Murmeltierfett von der einheimischen Jagd, Kreativität und eine grosse Portion Eigensinn führten zur Gründung der Firma Puralpina im bernischen Frutigen. Heute produziert das Unternehmen weit mehr als nur Murmeltiersalbe.
Wundersalben aus dem Frutigland
Bilder ― David Schweizer, Attila Janes
und Therese Krähenbühl-Müller
Text ― Therese Krähenbühl-Müller
«Schmieren und Salben hilft allenthalben», heisst es im Volksmund. Das galt auch für den Schwiegervater von Andreas Schmid. Der hatte in seinem Haus in Frutigen immer eine Flasche mit warmem «Murmelischmutz», wie das im Dialekt heisst, auf dem Ofen stehen. Sonst helfe nichts mehr gegen seine rheumatischen Beschwerden, sagte der alte Mann. Das gab seinem Schwiegersohn, der eigentlich Automechaniker, aber auch noch passionierter Jäger ist, zu denken.
Die Wildtierfette, die die Basis der Murmeli-Kräutersalbe bilden, sind grundsätzlich ein «Abfallprodukt».
Ein Abfallprodukt verwerten
Die Wildtierfette, die die Basis der Murmeli-Kräutersalbe bilden, sind grundsätzlich ein «Abfallprodukt». Und das, obwohl die heilende Wirkung von Murmeltierfett bereits in alten Medizinbüchern beschrieben wird. Was man damals nur beobachten konnte, wurde mittlerweile im Labor untersucht und belegt. Ein Kilogramm Murmeltierfett enthält 30 bis 80 Milligramm Kortikoide. Diese wirken schmerzstillend und lindern Entzündungen. Andreas Schmid begann also, das Murmeltierfett mit an Märkte zu nehmen, wo er Pelze von der Jagd verkaufte, und dieses Fett zum Verkauf anzubieten.
Der Duft machts aus
«Murmeltierfett ohne Duft ist nicht besonders ‹amächelig›, sagt Silvan Schmid und lacht. Zusammen mit seinem Bruder Reto teilt er sich heute die Geschäftsführung der Puralpina AG, sein Vater arbeitet nur noch im Hintergrund mit. Ein Mann habe seinem Vater an einem Pelzmarkt geraten, das Murmeltieröl mit einer wirkungsvollen Kräutermischung anzureichern. «Das war ein sehr guter Tipp, denn der herbe Kräuterduft unserer Murmeli-Kräutersalbe kommt sehr gut an.»

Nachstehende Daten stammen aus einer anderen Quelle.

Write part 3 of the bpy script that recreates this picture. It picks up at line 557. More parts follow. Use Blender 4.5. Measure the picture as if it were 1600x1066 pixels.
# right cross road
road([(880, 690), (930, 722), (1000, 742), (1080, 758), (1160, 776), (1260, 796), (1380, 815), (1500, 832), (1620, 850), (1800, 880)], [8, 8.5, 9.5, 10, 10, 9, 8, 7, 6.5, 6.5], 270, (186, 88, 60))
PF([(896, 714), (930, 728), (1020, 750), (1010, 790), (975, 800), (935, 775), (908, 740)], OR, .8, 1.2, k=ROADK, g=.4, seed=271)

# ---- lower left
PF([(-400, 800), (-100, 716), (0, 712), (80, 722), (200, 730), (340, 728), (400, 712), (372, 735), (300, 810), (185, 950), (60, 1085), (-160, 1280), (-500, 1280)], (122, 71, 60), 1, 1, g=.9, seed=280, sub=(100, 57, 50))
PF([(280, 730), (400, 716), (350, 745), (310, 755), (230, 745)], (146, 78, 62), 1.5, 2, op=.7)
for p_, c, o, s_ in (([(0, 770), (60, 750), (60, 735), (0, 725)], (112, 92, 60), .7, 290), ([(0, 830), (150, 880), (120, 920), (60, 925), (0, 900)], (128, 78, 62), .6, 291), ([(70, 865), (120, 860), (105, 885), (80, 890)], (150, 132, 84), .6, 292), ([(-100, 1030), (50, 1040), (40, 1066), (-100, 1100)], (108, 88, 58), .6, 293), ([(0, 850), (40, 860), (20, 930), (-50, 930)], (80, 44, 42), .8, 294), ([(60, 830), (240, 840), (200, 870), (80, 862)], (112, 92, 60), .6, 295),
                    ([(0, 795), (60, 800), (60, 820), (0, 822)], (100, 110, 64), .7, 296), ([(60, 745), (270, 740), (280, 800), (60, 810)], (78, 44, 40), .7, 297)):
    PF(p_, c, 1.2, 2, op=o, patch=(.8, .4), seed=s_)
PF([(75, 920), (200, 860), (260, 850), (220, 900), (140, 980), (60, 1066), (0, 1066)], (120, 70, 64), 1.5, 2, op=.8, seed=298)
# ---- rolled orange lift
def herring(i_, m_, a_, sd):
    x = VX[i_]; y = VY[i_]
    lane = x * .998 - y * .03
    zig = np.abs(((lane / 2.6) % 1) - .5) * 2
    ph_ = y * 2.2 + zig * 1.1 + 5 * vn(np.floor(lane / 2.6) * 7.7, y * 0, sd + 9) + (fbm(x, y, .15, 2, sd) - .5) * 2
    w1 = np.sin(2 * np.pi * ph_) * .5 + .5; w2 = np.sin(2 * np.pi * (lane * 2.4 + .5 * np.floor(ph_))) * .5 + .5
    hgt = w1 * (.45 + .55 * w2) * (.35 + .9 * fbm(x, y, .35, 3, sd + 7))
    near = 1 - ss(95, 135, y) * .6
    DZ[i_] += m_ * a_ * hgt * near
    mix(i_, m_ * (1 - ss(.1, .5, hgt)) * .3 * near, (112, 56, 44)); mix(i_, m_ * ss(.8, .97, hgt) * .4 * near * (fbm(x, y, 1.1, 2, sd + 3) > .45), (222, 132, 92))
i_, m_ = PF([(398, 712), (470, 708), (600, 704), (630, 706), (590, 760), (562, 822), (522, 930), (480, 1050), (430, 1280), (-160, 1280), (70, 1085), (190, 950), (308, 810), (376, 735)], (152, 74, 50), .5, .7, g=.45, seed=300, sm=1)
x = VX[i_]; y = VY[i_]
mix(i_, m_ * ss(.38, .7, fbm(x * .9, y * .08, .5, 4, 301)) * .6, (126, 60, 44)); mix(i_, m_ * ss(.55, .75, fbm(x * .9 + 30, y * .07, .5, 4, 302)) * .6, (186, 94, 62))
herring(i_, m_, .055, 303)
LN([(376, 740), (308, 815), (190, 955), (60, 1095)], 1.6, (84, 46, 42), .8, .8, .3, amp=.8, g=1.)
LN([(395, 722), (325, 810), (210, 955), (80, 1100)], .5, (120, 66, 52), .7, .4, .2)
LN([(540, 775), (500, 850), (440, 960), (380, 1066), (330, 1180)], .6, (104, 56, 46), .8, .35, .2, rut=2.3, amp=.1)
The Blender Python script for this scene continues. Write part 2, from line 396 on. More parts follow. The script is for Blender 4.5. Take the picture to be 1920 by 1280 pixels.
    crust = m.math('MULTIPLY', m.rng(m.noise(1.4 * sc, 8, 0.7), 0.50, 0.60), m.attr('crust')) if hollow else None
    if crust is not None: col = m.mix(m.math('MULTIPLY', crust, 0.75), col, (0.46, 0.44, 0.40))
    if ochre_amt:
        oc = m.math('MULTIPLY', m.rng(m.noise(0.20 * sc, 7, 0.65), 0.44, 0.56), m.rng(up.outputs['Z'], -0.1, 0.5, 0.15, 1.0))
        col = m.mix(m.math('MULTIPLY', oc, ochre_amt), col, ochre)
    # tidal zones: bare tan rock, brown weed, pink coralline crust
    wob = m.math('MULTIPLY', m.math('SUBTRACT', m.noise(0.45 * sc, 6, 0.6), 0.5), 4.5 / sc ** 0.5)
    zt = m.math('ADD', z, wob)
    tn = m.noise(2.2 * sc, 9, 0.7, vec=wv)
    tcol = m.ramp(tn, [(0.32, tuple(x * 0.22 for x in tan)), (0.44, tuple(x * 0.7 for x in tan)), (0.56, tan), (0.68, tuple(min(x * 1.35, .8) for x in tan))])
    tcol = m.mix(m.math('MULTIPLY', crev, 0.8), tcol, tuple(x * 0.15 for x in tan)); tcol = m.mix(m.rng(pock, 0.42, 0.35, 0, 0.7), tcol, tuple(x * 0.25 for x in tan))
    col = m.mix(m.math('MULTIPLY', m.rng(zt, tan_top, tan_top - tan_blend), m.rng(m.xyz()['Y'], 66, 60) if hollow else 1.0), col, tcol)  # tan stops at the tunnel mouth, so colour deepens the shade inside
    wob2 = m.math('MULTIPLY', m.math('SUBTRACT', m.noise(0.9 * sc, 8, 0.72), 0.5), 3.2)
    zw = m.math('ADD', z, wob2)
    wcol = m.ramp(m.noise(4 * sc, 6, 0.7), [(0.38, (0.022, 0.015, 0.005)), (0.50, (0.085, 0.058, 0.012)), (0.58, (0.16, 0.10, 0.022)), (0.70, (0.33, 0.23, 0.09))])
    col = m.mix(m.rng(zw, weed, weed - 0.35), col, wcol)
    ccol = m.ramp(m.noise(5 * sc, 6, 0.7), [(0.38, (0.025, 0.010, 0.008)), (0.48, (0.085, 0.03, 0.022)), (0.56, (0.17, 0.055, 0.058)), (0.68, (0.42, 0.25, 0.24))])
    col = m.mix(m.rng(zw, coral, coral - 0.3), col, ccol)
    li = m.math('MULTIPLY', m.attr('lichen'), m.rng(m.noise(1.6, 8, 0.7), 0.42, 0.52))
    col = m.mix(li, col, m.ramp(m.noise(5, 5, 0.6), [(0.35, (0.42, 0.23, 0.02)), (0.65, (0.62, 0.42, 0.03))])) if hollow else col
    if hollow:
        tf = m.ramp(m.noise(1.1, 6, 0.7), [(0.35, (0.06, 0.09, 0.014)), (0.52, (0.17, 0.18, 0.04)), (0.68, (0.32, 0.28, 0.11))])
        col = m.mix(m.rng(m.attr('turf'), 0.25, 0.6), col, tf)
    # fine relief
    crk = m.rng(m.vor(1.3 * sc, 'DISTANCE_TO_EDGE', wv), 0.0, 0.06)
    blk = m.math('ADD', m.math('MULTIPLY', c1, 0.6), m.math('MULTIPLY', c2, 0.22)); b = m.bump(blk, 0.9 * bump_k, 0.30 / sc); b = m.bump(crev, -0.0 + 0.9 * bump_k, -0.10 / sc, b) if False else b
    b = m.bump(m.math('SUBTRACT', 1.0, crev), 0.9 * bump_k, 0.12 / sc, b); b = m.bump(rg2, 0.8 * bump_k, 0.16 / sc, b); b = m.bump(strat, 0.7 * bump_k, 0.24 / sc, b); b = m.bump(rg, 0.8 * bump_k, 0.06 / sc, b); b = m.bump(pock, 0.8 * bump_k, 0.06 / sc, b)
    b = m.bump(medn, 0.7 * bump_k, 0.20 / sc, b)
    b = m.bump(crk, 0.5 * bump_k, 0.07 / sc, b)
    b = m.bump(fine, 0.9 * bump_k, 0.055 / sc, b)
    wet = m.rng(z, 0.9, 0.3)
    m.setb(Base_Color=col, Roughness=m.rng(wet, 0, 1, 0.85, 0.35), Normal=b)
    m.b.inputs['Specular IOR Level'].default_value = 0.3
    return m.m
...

«Nebst dem Murmeltierfett bilden Gams- und Hirschfett den Hauptbestandteil der Murmelisalbe.»
Sechs Tonnen Wildtierfett
Dass aus ein paar Dosen Murmeltiersalben aber einmal ein Unternehmen mit über 30 Mitarbeiterinnen und Mitarbeitern entstehen würde, hätte damals in den 1980er-Jahren, als Andreas Schmid die ersten Salben in der heimischen Küche herstellte, niemand gedacht. Mittlerweile hat sich Puralpina weiterentwickelt. Jährlich werden von der Firma fünf bis sechs Tonnen Wildtierfett, das sie von Jägern aus der ganzen Schweiz bezieht, verarbeitet. Nebst dem Murmeltierfett bilden Gams- und Hirschfett den Hauptbestandteil der Murmelisalbe.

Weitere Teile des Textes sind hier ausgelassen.